There is no question that anyone who is accused of committing a drug crime needs to take action to defend against the charges. This is particularly true when the charge is in a federal court. Convictions in federal courts are generally much more severe than comparable charges in state courts. A Little Rock, Arkansas, man knows this all too well.

The 46-year-old man recently admitted to selling cocaine, marijuana and heroin which he obtained from his cousin, who was a state trooper and stole it from the evidence room which he supervised. As a result of the man’s admissions, he was sentenced to 70 months in prison.

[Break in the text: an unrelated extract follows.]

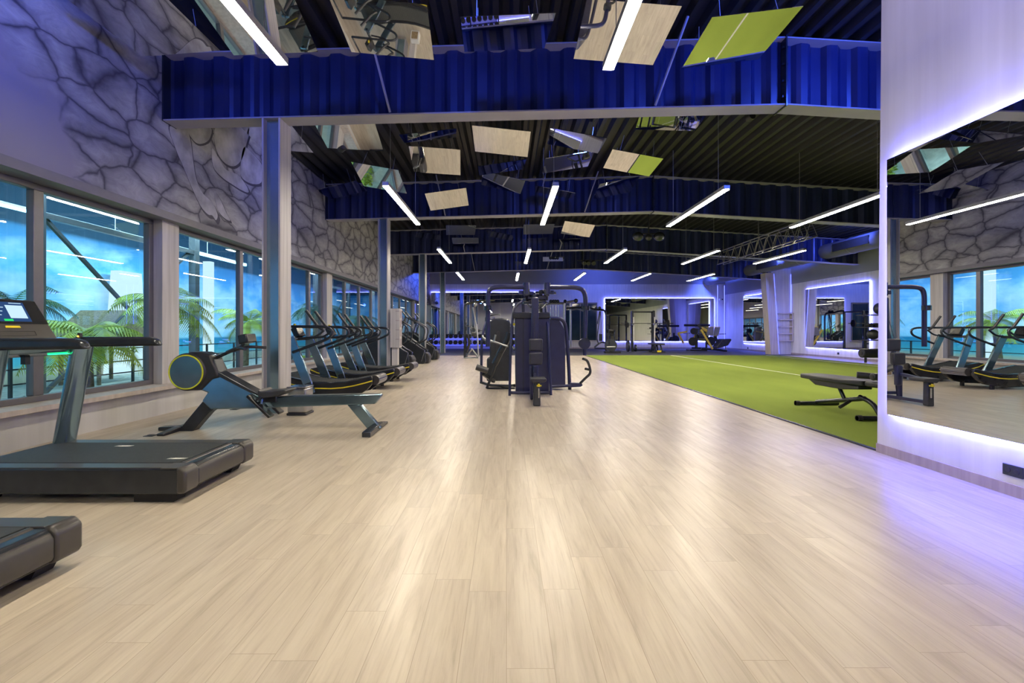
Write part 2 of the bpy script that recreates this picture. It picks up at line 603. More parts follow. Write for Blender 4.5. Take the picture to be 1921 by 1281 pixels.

While in state drug cases there may be some wiggle room with sentencing, where federal cases are concerned, the federal sentencing guidelines dictate the period of time someone will spend in prison upon conviction. In this particular case, due at least in part to the fact that the man had previous criminal convictions on his record, the guidelines provided for between 70 and 87 months.

The man’s lawyer was hoping that because the man had played a more minor role in the crime as compared to his cousin, as well as the fact that the man was homeless due to an attack that left him with a brain injury, he could secure a sentence below the guideline range. The prosecution disagreed with those reasons however and asserted that despite having previously suffered the head injury, the man was in good enough shape to commit the crimes for which he pled guilty.

Ultimately the judge provided a sentence that was on the low end of the prescribed guidelines.

Those who face federal drug charges should not assume that all is lost. A criminal defense lawyer who understands how the system works can still help to try to secure a positive outcome.